*TASK PROMPT*: Output exactly the lines from the first one down to the line containing "from mathutils import Vector, Matrix", inclusive.

*SUPPLIED DATA*:
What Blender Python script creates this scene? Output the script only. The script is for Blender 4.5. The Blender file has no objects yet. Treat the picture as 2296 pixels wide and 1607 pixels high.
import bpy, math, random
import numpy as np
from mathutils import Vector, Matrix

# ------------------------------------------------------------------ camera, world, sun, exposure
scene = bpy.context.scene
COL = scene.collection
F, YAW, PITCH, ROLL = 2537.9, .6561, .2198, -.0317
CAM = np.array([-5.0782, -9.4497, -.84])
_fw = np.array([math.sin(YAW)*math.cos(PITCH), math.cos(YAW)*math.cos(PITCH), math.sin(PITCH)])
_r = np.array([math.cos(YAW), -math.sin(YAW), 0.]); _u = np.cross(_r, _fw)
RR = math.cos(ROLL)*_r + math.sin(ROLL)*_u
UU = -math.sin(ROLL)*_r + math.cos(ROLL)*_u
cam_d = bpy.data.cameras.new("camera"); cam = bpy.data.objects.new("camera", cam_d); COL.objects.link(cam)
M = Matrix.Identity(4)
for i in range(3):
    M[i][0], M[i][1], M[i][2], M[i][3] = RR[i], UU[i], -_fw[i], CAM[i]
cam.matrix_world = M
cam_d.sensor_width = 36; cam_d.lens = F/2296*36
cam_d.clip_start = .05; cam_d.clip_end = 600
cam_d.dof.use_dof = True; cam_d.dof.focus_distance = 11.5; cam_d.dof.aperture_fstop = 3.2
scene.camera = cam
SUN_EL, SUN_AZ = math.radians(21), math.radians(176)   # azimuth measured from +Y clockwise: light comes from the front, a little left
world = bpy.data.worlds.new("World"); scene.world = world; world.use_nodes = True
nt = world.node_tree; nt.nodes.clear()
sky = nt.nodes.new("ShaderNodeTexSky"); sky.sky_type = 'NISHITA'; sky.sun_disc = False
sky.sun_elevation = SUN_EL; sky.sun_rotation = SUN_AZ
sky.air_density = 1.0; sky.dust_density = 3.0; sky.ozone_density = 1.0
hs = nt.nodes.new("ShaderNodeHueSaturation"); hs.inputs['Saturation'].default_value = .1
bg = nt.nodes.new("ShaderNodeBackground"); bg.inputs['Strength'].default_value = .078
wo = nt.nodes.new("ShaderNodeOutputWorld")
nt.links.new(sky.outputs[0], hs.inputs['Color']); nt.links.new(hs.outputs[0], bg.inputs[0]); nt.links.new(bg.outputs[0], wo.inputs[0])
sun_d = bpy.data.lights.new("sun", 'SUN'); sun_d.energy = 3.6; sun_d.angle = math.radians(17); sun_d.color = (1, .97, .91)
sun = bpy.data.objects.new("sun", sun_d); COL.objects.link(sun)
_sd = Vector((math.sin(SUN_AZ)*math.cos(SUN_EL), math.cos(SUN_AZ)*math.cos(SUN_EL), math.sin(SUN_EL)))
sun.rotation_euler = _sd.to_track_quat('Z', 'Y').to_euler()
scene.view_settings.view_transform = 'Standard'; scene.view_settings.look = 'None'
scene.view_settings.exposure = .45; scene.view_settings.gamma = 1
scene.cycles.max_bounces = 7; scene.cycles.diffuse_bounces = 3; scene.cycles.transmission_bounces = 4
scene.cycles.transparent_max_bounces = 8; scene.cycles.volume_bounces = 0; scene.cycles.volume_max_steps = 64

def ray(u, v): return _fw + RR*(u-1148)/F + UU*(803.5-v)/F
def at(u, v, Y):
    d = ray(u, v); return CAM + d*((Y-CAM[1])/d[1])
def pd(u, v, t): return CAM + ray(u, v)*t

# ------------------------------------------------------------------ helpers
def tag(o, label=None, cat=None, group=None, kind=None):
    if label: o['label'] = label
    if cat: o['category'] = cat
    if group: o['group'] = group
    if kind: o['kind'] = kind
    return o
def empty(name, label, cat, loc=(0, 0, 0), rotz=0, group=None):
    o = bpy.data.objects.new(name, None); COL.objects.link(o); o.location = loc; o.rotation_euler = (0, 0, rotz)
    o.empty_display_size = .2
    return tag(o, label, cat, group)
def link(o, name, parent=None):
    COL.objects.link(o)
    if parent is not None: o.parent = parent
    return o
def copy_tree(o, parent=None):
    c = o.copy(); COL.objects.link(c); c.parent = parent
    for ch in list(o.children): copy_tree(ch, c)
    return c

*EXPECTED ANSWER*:
What Blender Python script creates this scene? Output the script only. The script is for Blender 4.5. The Blender file has no objects yet. Treat the picture as 2296 pixels wide and 1607 pixels high.
import bpy, math, random
import numpy as np
from mathutils import Vector, Matrix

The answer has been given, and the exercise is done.